Catherine Lacey - Nessuno scompare davveroIl presente esiste davvero oppure ogni istante, nello stesso momento in cui è, diventa passato? Se potessimo per assurdo fare a pezzetti il tempo, riusciremmo a individuare un’unità minima in cui la coscienza semplicemente esiste anziché sapere di esistere?
Quando sale su un aereo diretto in Nuova Zelanda, con la precisa idea di lasciare a terra Marito e tutto quello che è stata la sua vita fino a quel momento, Elyria non sta cercando di rispondere a questa domanda – come tutti sa che la risposta è no – sta proprio cercando di ignorarla. C’è un bufalo dentro di lei che non è interessato a sapere di stare vivendo, vuole solo vivere: non importa quali siano le conseguenze.
Perciò Elyria inizia a camminare. Camminare e andarsene e non arrivare mai: è l’unico desiderio che ha. Non vuole barattare la vita vecchia con una nuova, non vuole arrivare da qualche parte, non vuole interessarsi a niente, non vuole amare nulla. Vuole smettere di essere una persona, per diventare «un indizio di me stessa».
Sembra che l’autostop sia stato inventato per questo. Ogni volta che chiude la portiera, Elyria non deve fare altro che essere una nuova versione di sè, quale la decide chi sta al volante. In questi brevi incontri puntuti – che sono quanto di più vicino possibile all’unità minima del vero presente – la donna abbandona sul sedile un pezzo di chi è o di chi avrebbe potuto essere: ed è così, mettendo in atto una specie di diaspora, uno smembramento non meno cruento per il solo fatto di non essere fisico, che attraversa il paese più pacifico del mondo con un costante senso di minaccia. Il pericolo è ovunque, perché ovunque c’è qualcuno che cerca di rimettere insieme i pezzi, di sapere qualcosa, di dare un senso. Di chiedere spiegazioni al suo bufalo. Di trasformare il presente in passato.

Momento, resta, perché sei così bello

Finché tutto si inceppa e torna il pericolo più grande: Elyria.

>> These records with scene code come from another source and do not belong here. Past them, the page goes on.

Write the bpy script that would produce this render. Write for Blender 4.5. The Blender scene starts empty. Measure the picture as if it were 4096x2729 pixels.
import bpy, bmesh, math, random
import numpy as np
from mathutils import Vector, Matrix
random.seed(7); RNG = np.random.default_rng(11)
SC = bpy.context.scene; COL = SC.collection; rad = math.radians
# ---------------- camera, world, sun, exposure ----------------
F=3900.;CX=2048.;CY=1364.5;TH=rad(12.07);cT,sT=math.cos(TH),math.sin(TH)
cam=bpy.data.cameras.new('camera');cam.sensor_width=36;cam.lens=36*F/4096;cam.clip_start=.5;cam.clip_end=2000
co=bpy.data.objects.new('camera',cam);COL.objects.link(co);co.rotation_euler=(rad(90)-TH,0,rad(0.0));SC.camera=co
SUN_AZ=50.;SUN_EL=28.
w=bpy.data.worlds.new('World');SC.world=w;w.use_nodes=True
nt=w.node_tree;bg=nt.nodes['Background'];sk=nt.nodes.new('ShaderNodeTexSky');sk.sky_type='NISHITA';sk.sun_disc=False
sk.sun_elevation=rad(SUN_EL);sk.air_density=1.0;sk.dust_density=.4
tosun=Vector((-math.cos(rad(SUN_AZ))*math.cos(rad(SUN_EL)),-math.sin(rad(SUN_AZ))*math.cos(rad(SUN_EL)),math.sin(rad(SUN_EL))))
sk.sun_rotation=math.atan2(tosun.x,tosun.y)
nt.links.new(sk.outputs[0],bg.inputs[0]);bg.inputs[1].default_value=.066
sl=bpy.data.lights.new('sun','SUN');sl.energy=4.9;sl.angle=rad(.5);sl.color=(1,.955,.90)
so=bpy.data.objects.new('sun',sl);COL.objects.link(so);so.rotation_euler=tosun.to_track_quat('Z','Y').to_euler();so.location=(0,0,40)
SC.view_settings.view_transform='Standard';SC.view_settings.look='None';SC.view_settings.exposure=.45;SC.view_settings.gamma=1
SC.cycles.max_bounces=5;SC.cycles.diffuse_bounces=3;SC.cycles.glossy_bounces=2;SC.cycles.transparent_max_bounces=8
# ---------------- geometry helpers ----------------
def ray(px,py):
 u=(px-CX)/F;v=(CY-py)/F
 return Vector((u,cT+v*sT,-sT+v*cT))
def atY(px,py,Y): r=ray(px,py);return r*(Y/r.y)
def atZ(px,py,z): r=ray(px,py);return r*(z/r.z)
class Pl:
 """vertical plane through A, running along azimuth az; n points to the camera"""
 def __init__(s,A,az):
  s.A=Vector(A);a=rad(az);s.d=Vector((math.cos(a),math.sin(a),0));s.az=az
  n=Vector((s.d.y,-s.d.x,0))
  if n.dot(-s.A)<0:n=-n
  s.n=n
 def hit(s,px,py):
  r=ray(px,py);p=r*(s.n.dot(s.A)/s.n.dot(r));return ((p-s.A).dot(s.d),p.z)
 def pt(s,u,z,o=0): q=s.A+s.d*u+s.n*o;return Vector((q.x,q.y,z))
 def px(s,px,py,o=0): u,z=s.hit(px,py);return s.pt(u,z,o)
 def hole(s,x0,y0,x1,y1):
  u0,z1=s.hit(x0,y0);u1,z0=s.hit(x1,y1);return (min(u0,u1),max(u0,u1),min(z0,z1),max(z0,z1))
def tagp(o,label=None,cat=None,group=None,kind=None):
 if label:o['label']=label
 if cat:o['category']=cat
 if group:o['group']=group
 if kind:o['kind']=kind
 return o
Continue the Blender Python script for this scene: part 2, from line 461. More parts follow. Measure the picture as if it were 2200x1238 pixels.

Bloccata tra un presente impossibile da vivere e un passato che fa male ricordare: «Lui mi spiegò: È una cosa che ha scritto Virginia Woolf: Momento, resta, perché sei così bello, o qualcosa del genere, e io gli chiesi: E tu ti senti così? […] E lui rispose: , e io in parte ero d’accordo con lui, perché sì, anch’io ero innamorata e volevo rimanerci, ma allo stesso tempo provavo una specie di rabbia, una specie di delusione, perché quel momento era passato non appena lui gli aveva chiesto di restare».

È così che Catherine Lacey riesce a scrivere la filosofia – prende la vita e la spinge verso un punto di non ritorno, una situazione paradossale che è tanto irreale quanto assolutamente vera – poi la contamina con lo humor nero o con la nostalgia: decidere ogni volta quale dipende dal lettore, infatti capita che qualcuno rida e qualcuno senta dolore. È una libertà a cui Lacey decide di fare posto per noi, la infila nello spazio che c’è tra Elyria e il mondo, in quel suo scollamento dalla vita. Per il resto non ci lascia tregua: 243 pagine dentro la sua mente, ovvero in fuga. Perché quello è l’unico posto da cui Elyria tenta invano di scappare: «E pensai a come le mie mani e quelle di mio marito si amavano ancora mentre i nostri corpi non facevano che penzolare dalle mani, e provai invidia per la semplicità con cui le nostre mani potevano essere ciò che erano: ambigui tranci di muscoli e ossa che toccano, tengono e si fanno tenere, e via da capo».
Una via d’uscita ci sarebbe (e le viene anche offerta): impazzire. Sarebbe più facile per tutti. Ma Elyria non può. È troppo intelligente, o troppo disperata. Come la Maria di Play it as it lays di Joan Didion, resta sul ciglio. Osserva. Mentre la maggior parte della gente rimanda per tutta la vita la ricerca dell’unico istante di vero presente, quello in cui mancherà a se stessa, Elyria lo insegue, sfida il tempo, senza tregua e senza speranza. Perché sa che fino all’attimo prima, nessuno scompare davvero.